Aber auch dadurch, dass bestimmte Formen verschwinden, wenn darauf getreten wird, verstärkt sich der immersive Charakter des Spiels, der technisch weniger auch Sensorik oder Motion-Capture-Tools zu beruhen scheint als auf Livesteuerung am Computerdesk. Nicht immer klappt es dort mit der Impulsaufnahme. In der anderen Richtung lassen sich die Kinder bereitwillig von den Bewegungsmustern zum vorsichtigen Gehen, Springen, Krabbeln und Drehen anstoßen. Am schönsten funktioniert das mit kleinen fliegenden Teppichen, die rhythmisch hin und her geweht werden und dem ein oder anderen Kind einen Tanzschritt entlocken.
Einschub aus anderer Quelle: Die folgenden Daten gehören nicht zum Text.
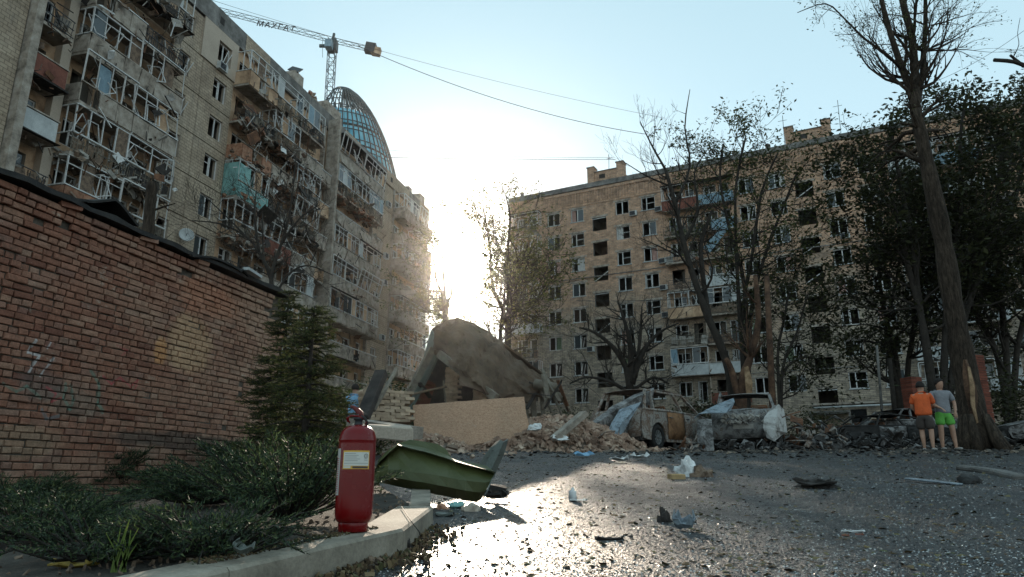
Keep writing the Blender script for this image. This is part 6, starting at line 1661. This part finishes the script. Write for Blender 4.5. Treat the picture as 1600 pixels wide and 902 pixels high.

Die poetische, ruhige Bildsprache, begleitet von elektronisch verarbeiteten Naturgeräuschen und entfaltet in einer gleichbleibenden Dramaturgie, macht mit der Zeit jedoch auch etwas müde: „Ich will jetzt einschlafen“, kündigt ein Mädchen an und lässt den Kopf in den Schoß ihrer Lehrerin sinken. Ähnlich geht es mir – aber es ist ein stimmungsvolles Dösen, das sich einstellt und mich die letzte Szene mit dem magisch plätschernden Brunnen in der Mitte des Gartens wie ein Traumbild erleben lässt. Trotzdem könnte, auch bei Beibehaltung der zyklischen, ruhigen Dramaturgie, das Niveau der immersiv animierten Bewegungen genauso wie das der Choreografie noch einen Tick angehoben werden. Alles, was bei den Tänzerinnen über bloßes Rollen und Drehen hinausgeht, quittiert das junge Publikum mit Aufmerksamkeit.